Six Ways to Sunday Review

Author // Karly Lane
Publication Date // November 2017
Publisher // Arena (Allen & Unwin)
Readership // Adult
Genre // Fiction
Australian RRP // $29.99
Rating // ✭✭✭✭

I received a copy of Six Ways to Sunday from the published in exchange for an honest review. All thoughts and opinions are my own.


A rip-roaring tale about a woman determined to stand up for her convictions at the risk of jeopardising her future with the man she loves.

When city naturopath Rilee Summers meets gorgeous farmer Dan Kincaid, sparks fly. A whirlwind romance follows, and the next thing Rilee knows she’s married and living on her husband’s family property in a small rural community.

Never one to shy from a challenge, Rilee is determined to win over her in-laws and the townsfolk of nearby Pallaburra, but her city ways and outspoken views only seem to alienate her further.
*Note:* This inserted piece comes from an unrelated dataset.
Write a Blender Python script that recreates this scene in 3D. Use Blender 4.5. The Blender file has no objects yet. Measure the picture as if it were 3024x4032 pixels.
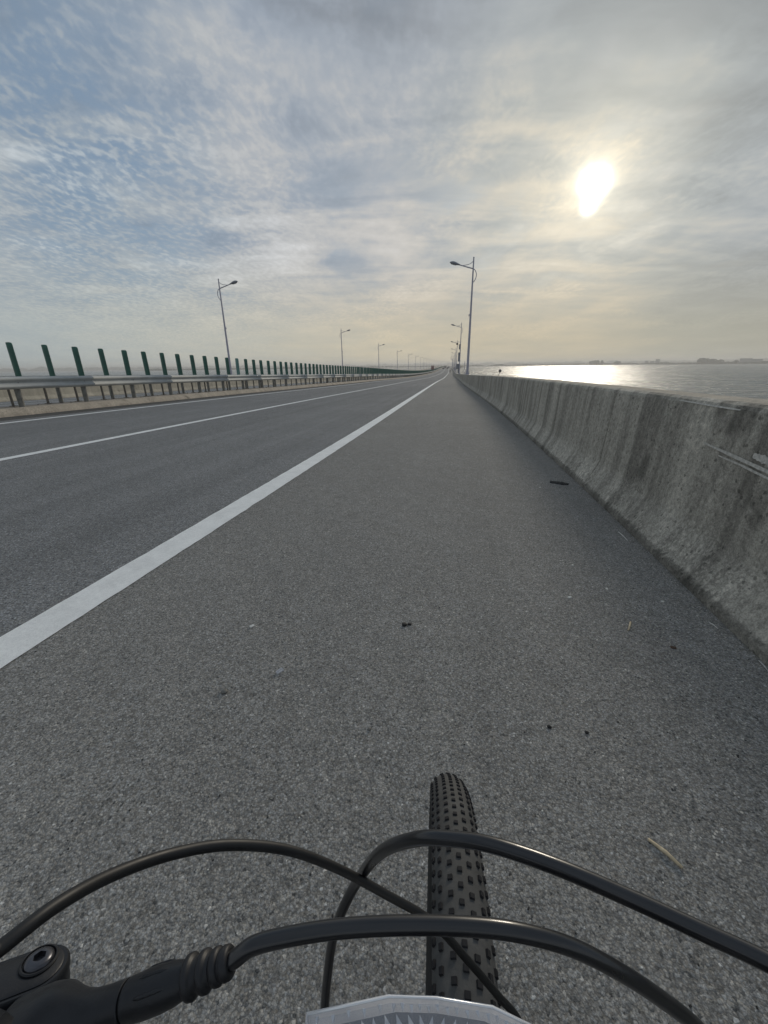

Opening her own naturopathy practice has always been her dream. Although Pallaburra isn’t Sydney, and despite the fact she’s not exactly inundated with new clients, she’s not ready to give up. Things get even worse for Rilee when she champions the issue of teen pregnancies in the deeply conservative town.

Worn down by the ill-will towards her and what she sees as Dan’s lack of support, Rilee flees the station to think about the future. Can her marriage survive – or is she destined to leave Dan and move back to the city?

Six Ways to Sunday is a rip-roaring tale about a woman determined to stand up for her convictions even at the risk of jeopardising the future she envisaged with the man she loves.


Six Ways to Sunday is a story of a woman unafraid to stand up for herself and her beliefs in a small town where change doesn’t come easy, and boy was it a great read.

Rilee Summers, a city-born naturopath meets Dan Kincaid while working a Buck’s party in a bar, sparks fly and a whirlwind romance and marriage follow. Before she knows it, she’s living out on his family’s farm, learning to deal with difficult inlaws, the law of the land and the difficulties faced by city-folk moving to small country towns. She’s determined not to let her marriage fail, or give up her dreams, but managing both don’t come easy.

What I love about Six Ways to Sunday (and all of the Karly Lane’s books that I’ve read so far) is how relatable the characters are. Rilee is a smart, savvy woman, who knows what she wants in her life – she’s worked how to get to where she is in life, and is determined to make a career out of being a naturopath, despite the obstacles that are thrown in her path. She’s also strong and compassionate, and champions the issue of teen pregnancies in small towns, because she sees the need for those teenagers to have a voice in a community that looks the other way.

Her relationships with the other characters also felt raw and real; her struggles with connecting to Dan’s parents (who had other plans for their son) and his siblings in the face of their shot-gun wedding were palpable, as was the way both she and Dan struggle to define their relationship after such a short time of knowing one another. The way people reacted to her less-than-perfect knowledge of farming was also real and confronting for her as she tries to find ways to connect with people and experiences that are all new to her.

It’s always wonderful to have a book you can pick up and know that you’re going to enjoy it, and Six Ways to Sunday definitely fits that bill for me. It’s a glimpse into a life I don’t lead, but can recognise aspects of and identify with the characters in ways that other books just don’t do for me.

This is the perfect Summer read.

I gave Six Ways to Sunday 4.75 out of 5 stars.